When we extend the record another 4 years the picture changes yet again. Figure 12 shows the same troposphere temperature trends by layer and region as Figure 11, but for 1979-2001. In this case, UAH and RSS products are compared with HadRT2.1 (the LKS record ends in 1997). Now we see that both UAH and RSS products are in relatively good agreement with each other, and both disagree with HadRT2.1 globally and in all regions except the southern hemisphere, where UAH products are closer the HadRT2.1 than RSS. For the MSU2LT layer, both UAH products and HadRT2.1 agree well, but the confidence intervals for each are as large as the trends being measured (Seidel et al., 2004). It is worth noting that until 1997, LKS trends in all regions and globally were consistently warmer than their HadRT2.1 counterparts. Given the 1997-98 El Nino and its impact on all trends, it would have been surprising if this had not continued if LKS had been extended to 2001.

Once again, we see that agreement depends on layer and region, and confidence intervals tend to be large in comparison to the trends being measured. This is particularly true of the 2LT layer that is of most interest to DEA. Furthermore, which layer is in agreement and to what degree appears to be strongly driven by the length of record being examined. Note also that DEA carefully avoid any discussion of the issue of limited radiosonde coverage, particularly in regions such as the southern oceans that have the most impact on differences between UAH and RSS trends. They also avoid any discussion of Antarctic sea-ice and melt pool impacts which will be of particular importance for the lower troposphere 2LT trends that they are most concerned with. It is difficult to see how any of this adds up to a “confirmation” of UAH MSU products at the expense of its competitors! All this is neatly obscured by DEA’s subtle language, limited citations, and the ensuing, rather pensive discussion of a few exotic theories that might explain the ”discrepancy”.

But the selectivity doesn’t end there. To demonstrate their irreconcilable “disparity” DEA chose a common time frame over which to compare the three datasets. Their choice was based on the datasets they had selected and the point they were trying to prove.

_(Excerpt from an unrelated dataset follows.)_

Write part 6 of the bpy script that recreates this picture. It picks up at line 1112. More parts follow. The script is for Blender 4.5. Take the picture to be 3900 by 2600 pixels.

Introducing their methods, they state that,

“Since we wish to examine the disparity in the temperature trends among these three datasets, we limit our analysis to a common observational time series. The starting point in our analysis will be 1979, which is the beginning year in both the R2-2m and MSU data. We truncate the analysis at December 1996 which avoids the snow cover issue in R2-2m. This also avoids the anomalously large 1997 El Nino event in the tropical Pacific which Douglass and Clader [2002] showed can severely affect the trend-line. We will show later in this paper that it is likely that our conclusions would change little had we been able to use data though 2003.”

(Douglass et al., 2004)

In other words, even though the extant MSU records from both UAH and RSS extend to the present, DEA purposely choose to truncate their analysis to omit nearly a third of it! The stated reasons for doing this are to exclude a known issue with snow cover contamination in R2-2m and the “anomalously large” ENSO event of 1997, but these arguments are unconvincing. There were at least 4 other ENSO events during the satellite era (1982-83, 1986-87, 1991-92 and 1994-95). The 1982-83 event was one of the largest of the 20th century and occurred during the tropospheric/stratospheric impact of the El Chicon eruption (see Figures 6-8). These were not omitted even though the 1982-83 event was almost as large as the 1997 event. Furthermore, there is at least some evidence that a relationship may exist between global warming and ENSO events, particularly their frequency (Meehl and Washington, 1996; Knutson et al., 1997; Timmermann et al., 1999; Collins, 2000). Though the jury is still out on this (Zhang et al., 1997; Knutson et al., 1997; Boer et al., 2000), there is enough evidence of a possible relationship between the two that we certainly cannot avoid them prima facie in upper-air climate change studies! Likewise, avoiding the snow cover issue is also unconvincing as the MSU2LT record is impacted by this as well, particularly in those regions where UAH and RSS products differ significantly (Swanson, 2003). Even if neither of these things were an issue, we are still left with an analysis of only 2/3 of the relevant upper-air record being used to evaluate products that cover the entire period.

The truncation of DEA’s analysis period raises another point. DEA specifically compare lower troposphere trends as determined by UAH MSU2LT products with surface and upper-air trends from other records. The online community encyclopedia Wikipedia (www.wikipedia.com) has a section that discusses the MSU record that includes a table that shows these trends as a function of the record ending year from 1992 through 2003 (Wikipedia, 2004). A check of this table reveals that the year DEA decided to truncate their analysis, 1996, just happens to be the last year for which UAH 2LT products show a negative lower troposphere temperature trend. How convenient! Had they used data up to the present they would have observed a warming trend that in the last several years has been moving more or less steadily in the direction of restoring long-term agreement with the surface record. By truncating their analysis to 1996 they have,

  • Omitted a full third of the MSU record and including only that portion of it for which a negative lower troposphere temperature trend can be derived. Longer 2LT records show warming trends that are moving in the direction of restoring long-term agreement with the surface record.
  • Allowed themselves to directly compare the UAH MSU2 record with the one record which is truly independent of MSU products and shows the best agreement with UAH for that period, LKS (Lanzante et al., 2003). The LKS record does not extend beyond 1997.